Man acquitted on four counts, including attempted murder
Caldwell Browne
From the Courts, News
February 20, 2024
Man acquitted on four counts, including attempted murder

A fisherman who was charged for attempted murder, wounding with intent, unlawful use of firearm, and use of firearm for commission of an offence has been acquitted of all charges.

Caldwell Browne was charged that on November 5, 2022, in Union Island he attempted to murder Anthony Franklyn by shooting him to the right side of his back. Browne was also charged with wounding with intent, unlawful use of firearm, and use of firearm for commission of an offence.

However, after two hours and 13 minutes of deliberation, a nine-member mixed jury rejected the prosecution’s case which was led by Crown Counsels Maria Jackson-Richards and Tamika McKenzie, and found Browne not guilty on all counts.

The shooting incident occurred after an altercation between Franklyn and Browne where both parties suffered injuries to their bodies.
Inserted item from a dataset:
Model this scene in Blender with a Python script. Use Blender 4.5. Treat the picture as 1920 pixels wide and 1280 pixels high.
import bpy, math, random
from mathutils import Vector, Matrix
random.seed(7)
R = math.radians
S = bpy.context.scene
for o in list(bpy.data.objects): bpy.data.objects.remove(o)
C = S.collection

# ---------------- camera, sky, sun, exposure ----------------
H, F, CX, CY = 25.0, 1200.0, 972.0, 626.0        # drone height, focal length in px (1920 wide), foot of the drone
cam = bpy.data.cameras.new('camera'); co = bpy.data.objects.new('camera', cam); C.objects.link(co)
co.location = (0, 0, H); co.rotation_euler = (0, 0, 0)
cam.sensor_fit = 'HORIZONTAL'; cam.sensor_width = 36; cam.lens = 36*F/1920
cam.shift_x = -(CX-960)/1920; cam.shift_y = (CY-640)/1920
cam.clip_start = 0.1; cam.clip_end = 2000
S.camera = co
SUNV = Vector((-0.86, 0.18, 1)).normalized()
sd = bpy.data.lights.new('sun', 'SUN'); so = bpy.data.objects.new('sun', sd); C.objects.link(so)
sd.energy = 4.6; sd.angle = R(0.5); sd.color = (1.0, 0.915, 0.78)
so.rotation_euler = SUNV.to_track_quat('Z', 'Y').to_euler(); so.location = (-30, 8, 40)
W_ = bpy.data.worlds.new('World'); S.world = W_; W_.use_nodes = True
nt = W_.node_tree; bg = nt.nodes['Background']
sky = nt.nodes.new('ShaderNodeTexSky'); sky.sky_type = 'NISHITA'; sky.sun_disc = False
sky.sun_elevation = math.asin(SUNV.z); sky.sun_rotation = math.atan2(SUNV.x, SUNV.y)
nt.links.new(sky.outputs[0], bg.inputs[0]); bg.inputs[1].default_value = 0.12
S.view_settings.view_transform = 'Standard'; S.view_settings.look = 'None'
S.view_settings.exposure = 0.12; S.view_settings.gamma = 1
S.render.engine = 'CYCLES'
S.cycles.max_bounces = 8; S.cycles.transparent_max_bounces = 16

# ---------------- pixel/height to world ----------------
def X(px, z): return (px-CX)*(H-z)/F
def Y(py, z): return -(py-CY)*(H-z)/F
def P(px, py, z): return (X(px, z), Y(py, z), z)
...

During the altercation, Franklyn was said to have broken the windscreen of Browne’s vehicle, and Browne began chasing him.

Justice Richard Floyd said in his summation of the case, that a police officer testified to seeing Browne, armed with a cutlass while standing over Franklyn, who was “down on the ground.”

The prosecution’s argument was that Browne then used a gun and shot Franklyn to the right side of his back. Browne was said to have squeezed the trigger twice, but there was no ammunition left in the gun. Browne was said to have told Franklyn that he “is lucky the trigger was empty” after which, he discarded the gun in the sea.

However, Browne’s lawyer, Grant Connell argued that Franklyn was the aggressor, and that there is insufficient evidence in the prosecution’s case to convict Browne of the charges. One of the points that he raised was that the integrity of the exhibits was compromised.

“One officer said he picked up eight shells, and the other officer said he picked up 11, and neither of them took pictures of where each shell was picked up from, was recovered from, so we are not sure where these came from,” Grant later told SEARCHLIGHT after the trial.

In addition, there is no nexus between the .22 shells found at the crime scene, and the projectile in Franklyn’s body, as the doctor never removed it, therefore the calibre remains unknown. As well, the doctor who tended to Franklyn’s gunshot wound never gave any evidence that the wound was life threatening, hence the reason for not removing the projectile.

Connell said that the prosecution also created more doubt and confusion in their closing remarks, as they stated that there were 12 bullets.

“Twelve? I then told the jury there were 11 shells, so maybe that 12th one the prosecution is talking about is the one that is in his body. That’s something totally different again,” he continued.

sThe crux of Connel’s case was that there was a lack of proper search by the police, and no CCTV footage was obtained because the owners of the cameras were not cooperative with the police.

However, some of the officers who were involved in the case claimed to have not known that according to Section 41 in the Criminal Procedural Code “When a judicial officer is satisfied by evidence on oath that there is reasonable cause to believe that any property whatsoever with or with respect to which an offence has been committed is in any place, such officer may grant a warrant (hereinafter referred to as a “search warrant”) directed to a police officer or other person to enter and search any place in any part of Saint Vincent and the Grenadines, by force if necessary, at any time of day or night. If such property or any part thereof be found, such officer shall seize it and bring it before a magistrate’s court to be dealt with according to law.”

Connell had also argued that there was a lack of forensic review, and that because the Criminals Records Office(CRO) section was not called in, no official photographs and evidence were recorded. Police statements were also incomplete, and evidence such as the gold chain was lost by the officers involved.

However, Connell said that when Browne reported to the police what Floyd did to him the Director of Public Prosecution’s Office instructed them not to proceed with the matter.

“The accused never got his justice,” he commented.

“…as a little old man told me once, sometimes that’s the problem in our system, police act on instructions and not evidence, so justice goes begging…”.